In terms of grammar, “romper” obeys all the usual rules except one, which is the past participle “roto”.  In fact, many people learn the word “roto” (feminine “rota”) meaning “broken” without ever associating it with its base verb “romper”.   Thus we can say “la puerta está rota” (the door is broken) or “nuestra relación está rota” (our relationship is broken).  Another way of saying the same thing is “Hemos roto nuestra relación” which basically means “We have broken up”.

An idea or phenomenon that is innovative can be referred to as “rompedor” or “rompedora”.  The translation of this word is “ground-breaking” which obviously contains the same idea.  There are a lot of compound words starting with “rompe-“ all containing the “breaking” concept.  For example, there is “rompeolas” (breakwater – literally, wave breaker); “rompecabezas” (puzzle or brainteaser – literally, head breaker; “rompecorazones” (heart-throb – literally, heart breaker) and, if you’ll pardon the expression “rompebolas” (ball-breaker, or as my dictionary politely puts it, “someone who is extremely annoying”)
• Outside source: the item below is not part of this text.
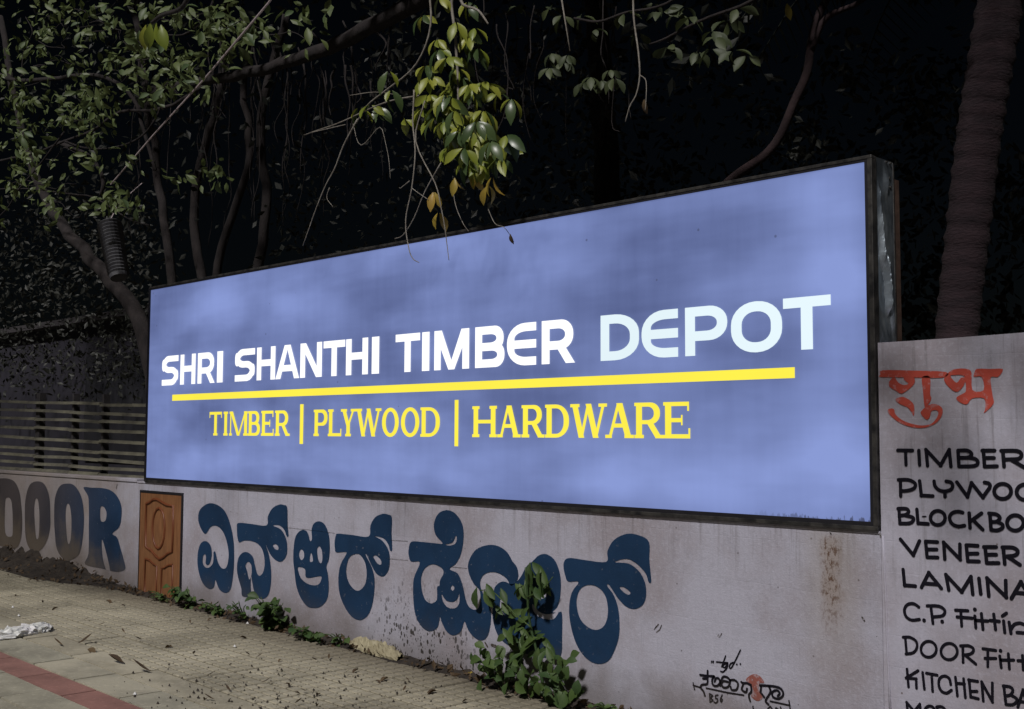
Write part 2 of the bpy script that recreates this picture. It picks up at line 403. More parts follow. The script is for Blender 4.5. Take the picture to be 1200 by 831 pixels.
def tile_mesh(w, d, nx, ny, name, relief=0.004, mat=None):
    b = MB(); h = -0.04; g = 0.006
    b.add([(g, g, h), (w - g, g, h), (w - g, d - g, h), (g, d - g, h), (g + .002, g + .002, -relief), (w - g - .002, g + .002, -relief), (w - g - .002, d - g - .002, -relief), (g + .002, d - g - .002, -relief)],
          [(4, 5, 6, 7)] + [(0, 1, 5, 4), (1, 2, 6, 5), (2, 3, 7, 6), (3, 0, 4, 7)] if nx else [(0, 1, 5, 4), (1, 2, 6, 5), (2, 3, 7, 6), (3, 0, 4, 7), (4, 5, 6, 7)])
    if nx:
        cw, cd = (w - 2 * g) / nx, (d - 2 * g) / ny; q = 0.008
        for i in range(nx):
            for j in range(ny):
                x0, x1, y0, y1 = g + i * cw + q, g + (i + 1) * cw - q, g + j * cd + q, g + (j + 1) * cd - q
                e = 0.003
                b.add([(x0, y0, -relief + .0003), (x1, y0, -relief + .0003), (x1, y1, -relief + .0003), (x0, y1, -relief + .0003), (x0 + e, y0 + e, 0), (x1 - e, y0 + e, 0), (x1 - e, y1 - e, 0), (x0 + e, y1 - e, 0)],
                      [(0, 1, 5, 4), (1, 2, 6, 5), (2, 3, 7, 6), (3, 0, 4, 7), (4, 5, 6, 7)])
    me = b.mesh(name)
    me.materials.append(mat)
    if nx:
        me.materials.append(MAT['groove_floor']); me.polygons[0].material_index = 1
    return me
def lay(me, name, x, y, jig=0.002):
    o = link(name, me, None, pave)
    o.location = (x, y, gz(x) + random.uniform(-jig, jig * 0.6))
    o.rotation_euler = (random.uniform(-1, 1) * 0.004, 0.0203 + random.uniform(-1, 1) * 0.004, random.uniform(-1, 1) * 0.003)
    return o
cheq = tile_mesh(0.385, 0.334, 4, 4, 'paving_tile', 0.007, MAT['tile'])
x = -7.72 - 0.385 * 17
for i in range(30):
    for j in range(4):
        lay(cheq, 'paving_tile', x + i * 0.385, -1.40 + j * 0.334 + 0.0)
rows = [(-1.64, 0.24, 'tile', 0.75), (-1.925, 0.285, 'slab', 0.6), (-2.155, 0.23, 'redslab', 0.62), (-2.42, 0.275, 'slab', 0.6), (-2.80, 0.38, 'slab', 0.6), (-3.25, 0.45, 'slab', 0.9), (-3.70, 0.45, 'slab', 0.9)]
for y0, d, m, L in rows:
    me = tile_mesh(L, d, 0, 0, 'paving_slab', 0.0, MAT[m])
    x = -13 + random.random() * 0.3
    while x < -2:
        lay(me, 'paving_slab' if m != 'redslab' else 'red_paving_slab', x, y0, 0.0035)
        x += L
kb = MB(); x = -16
while x < 6:
    kb.box(x, x + 0.98, -4.0, -3.72, gz(x) - 0.25, gz(x) + 0.01); x += 1.0
o = kb.build('kerb', MAT['kerb'], pave); o['kind'] = 'stuff'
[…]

Sometimes “romper” is used in the sense of being “stunning”.  In a play I was in a couple of years ago, one of the female actors appears dressed up to the nines (another interesting phrase) and exclaims “Estoy que rompo” (I’m looking stunning – enough to break camera lenses or hearts, I suppose).  Something that is “breakable” is “rompible” and therefore the opposite, “unbreakable” is “irrompible”.

If you are unfortunate enough to break a bone or some other part of your body, the usual way to express this is with the reflexive form “romperse”.  Therefore, for example, “I have broken my arm” is “me he roto el brazo” (literally “I have broken myself the arm).  This is along the same lines as many expressions, particularly referring to ones physical person, which use reflexive verbs and avoid the possessive adjective (my, your, his, her etc) replacing them with “the”).    Similar structures are: “me duele la cabeza” (my head hurts – literally, it hurts me the head), “me he puesto la chaqueta” (I have put on my jacket – literally, I have put on myself the jacket).

In English we have many uses for the word “break” which do not automatically translate as “romper” and if you need a break now, you actually need a “descanso” (a rest).